Relance du processus de paix au Proche-Orient. Soutien (polémique
aussi) de la candidature de la Turquie à l'adhésion à l'UE. Progrès, lors
du sommet avec la Russie, dans des domaines clés comme l'énergie,
la sécurité et la mobilité. Accroître la collaboration
économique et politique avec les Etats-Unis. [Ndlr - Les éditorialistes
madrilènes rient encore du messianisme de cette recommandation adressée
en juin dernier aux Espagnols par Leire Pajin, nº3 du Parti socialiste
ouvrier espagnol (PSOE) de M. Zapatero:
"Je vous suggère d'être
attentifs au prochain événement historique qui se produira
sur notre planète: la coïncidence de deux présidences
progressistes des deux côtés de l'Atlantique, la présidence
d'Obama aux Etats-Unis et la présidence de l'UE qu'assumera Zapatero"].
4. L'Europe des citoyens
Promouvoir des initiatives qui renforceront et garantiront l'exercice des
droits figurant dans la Charte des droits fondamentaux de l'UE. Encourager
l'adoption d'une proposition visant à réglementer la procédure,
prévue par le Traité de Lisbonne, de l'initiative législative
pouvant émaner d'au moins un million de citoyens de l'UE. Etendre
l'égalité entre hommes et femmes.
Poursuivre de la lutte en faveur de l'éradication de toutes les formes
de violence à caractère sexiste. Proposition de création
d'un observatoire européen sur la violence sexiste.
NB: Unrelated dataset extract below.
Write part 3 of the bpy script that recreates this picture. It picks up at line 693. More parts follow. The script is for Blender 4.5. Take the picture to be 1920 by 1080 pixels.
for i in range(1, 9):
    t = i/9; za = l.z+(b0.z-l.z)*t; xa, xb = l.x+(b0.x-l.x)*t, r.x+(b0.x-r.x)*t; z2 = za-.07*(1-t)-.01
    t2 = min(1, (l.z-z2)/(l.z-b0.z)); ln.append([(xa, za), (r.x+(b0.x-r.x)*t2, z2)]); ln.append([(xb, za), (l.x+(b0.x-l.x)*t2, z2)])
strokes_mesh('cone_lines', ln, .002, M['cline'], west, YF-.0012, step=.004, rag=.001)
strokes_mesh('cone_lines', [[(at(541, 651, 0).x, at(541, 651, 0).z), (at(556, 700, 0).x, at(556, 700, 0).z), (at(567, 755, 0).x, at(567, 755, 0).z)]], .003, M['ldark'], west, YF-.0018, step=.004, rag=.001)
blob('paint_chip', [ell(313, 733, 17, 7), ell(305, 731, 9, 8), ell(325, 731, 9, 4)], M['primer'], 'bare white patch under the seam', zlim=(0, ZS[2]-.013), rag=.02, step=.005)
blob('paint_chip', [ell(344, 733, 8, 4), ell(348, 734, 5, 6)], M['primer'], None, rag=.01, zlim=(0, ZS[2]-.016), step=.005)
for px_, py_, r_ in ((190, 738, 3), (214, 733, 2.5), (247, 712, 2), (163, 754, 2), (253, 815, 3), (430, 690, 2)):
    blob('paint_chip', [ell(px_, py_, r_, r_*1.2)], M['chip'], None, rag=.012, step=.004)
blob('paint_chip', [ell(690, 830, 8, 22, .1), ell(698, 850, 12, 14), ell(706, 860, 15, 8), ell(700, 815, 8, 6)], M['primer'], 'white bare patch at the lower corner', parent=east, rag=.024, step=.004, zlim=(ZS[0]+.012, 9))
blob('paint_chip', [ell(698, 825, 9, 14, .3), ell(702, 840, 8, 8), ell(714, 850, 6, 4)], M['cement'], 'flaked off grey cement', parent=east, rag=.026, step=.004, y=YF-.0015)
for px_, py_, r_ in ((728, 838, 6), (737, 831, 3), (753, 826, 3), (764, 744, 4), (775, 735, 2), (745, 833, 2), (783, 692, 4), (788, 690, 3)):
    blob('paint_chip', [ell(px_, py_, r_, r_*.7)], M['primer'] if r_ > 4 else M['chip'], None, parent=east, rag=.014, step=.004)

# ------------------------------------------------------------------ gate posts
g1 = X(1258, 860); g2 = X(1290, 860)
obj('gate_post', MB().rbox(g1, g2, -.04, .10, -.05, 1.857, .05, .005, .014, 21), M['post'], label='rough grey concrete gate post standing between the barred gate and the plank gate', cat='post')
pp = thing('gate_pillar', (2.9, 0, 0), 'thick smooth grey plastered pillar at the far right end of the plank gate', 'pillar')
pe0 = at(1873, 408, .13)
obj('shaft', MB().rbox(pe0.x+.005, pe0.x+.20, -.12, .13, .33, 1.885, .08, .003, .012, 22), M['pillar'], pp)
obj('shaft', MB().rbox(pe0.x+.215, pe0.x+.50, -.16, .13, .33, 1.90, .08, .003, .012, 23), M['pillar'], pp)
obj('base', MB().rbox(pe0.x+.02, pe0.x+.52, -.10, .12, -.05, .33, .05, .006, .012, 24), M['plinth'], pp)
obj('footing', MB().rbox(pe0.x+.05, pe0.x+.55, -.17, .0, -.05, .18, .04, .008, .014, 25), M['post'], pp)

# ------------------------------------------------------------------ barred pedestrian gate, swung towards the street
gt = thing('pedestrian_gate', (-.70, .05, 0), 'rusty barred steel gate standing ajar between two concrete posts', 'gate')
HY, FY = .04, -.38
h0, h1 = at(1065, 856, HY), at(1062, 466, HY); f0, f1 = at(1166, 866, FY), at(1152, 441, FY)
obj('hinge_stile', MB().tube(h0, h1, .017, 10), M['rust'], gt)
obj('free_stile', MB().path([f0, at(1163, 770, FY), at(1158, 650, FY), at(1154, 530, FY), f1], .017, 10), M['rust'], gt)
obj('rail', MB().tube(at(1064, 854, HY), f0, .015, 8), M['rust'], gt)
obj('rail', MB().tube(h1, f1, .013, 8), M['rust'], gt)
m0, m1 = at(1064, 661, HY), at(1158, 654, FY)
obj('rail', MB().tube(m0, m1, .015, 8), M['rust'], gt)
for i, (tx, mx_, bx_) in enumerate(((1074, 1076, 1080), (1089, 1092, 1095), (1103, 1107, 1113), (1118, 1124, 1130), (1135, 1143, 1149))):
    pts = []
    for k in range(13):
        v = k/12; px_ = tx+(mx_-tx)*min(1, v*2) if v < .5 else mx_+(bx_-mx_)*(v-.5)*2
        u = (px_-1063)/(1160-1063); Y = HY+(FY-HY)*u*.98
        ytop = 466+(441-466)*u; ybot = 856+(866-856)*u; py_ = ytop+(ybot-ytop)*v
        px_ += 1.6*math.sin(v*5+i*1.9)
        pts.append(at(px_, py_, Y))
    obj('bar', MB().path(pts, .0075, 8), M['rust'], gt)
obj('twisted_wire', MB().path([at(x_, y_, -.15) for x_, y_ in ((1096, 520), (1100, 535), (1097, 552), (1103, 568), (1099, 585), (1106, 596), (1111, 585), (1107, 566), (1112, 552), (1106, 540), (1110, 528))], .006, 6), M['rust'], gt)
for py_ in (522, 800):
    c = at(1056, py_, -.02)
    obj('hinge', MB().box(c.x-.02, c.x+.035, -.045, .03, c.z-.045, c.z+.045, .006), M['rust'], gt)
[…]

Proposition d'adoption
d'une Ordonnance européenne de protection de la femme et d'un numéro
de téléphone européen unique pour dénoncer la
violence sexiste.
[Ndlr - Une inquiétude exprimée par des juristes, diverses
organisations citoyennes et des médias grandit en Espagne à
propos des dispositions qui violeraient, dans la loi socialiste protégeant la femme depuis
2005, la présomption d'innocence
des hommes dénoncés pour mauvais traitements. Présumés
coupables, ils devraient prouver leur innocence et de nombreuses femmes en
tireraient avantage, y compris par de fausses dénonciations, lors
de procédures de divorce ou d'octroi de la garde d'enfants. En 2008,
142.125 plaintes pour "violence machiste" ont été
enregistrées en Espagne. En 2003, on en comptait trois fois moins.]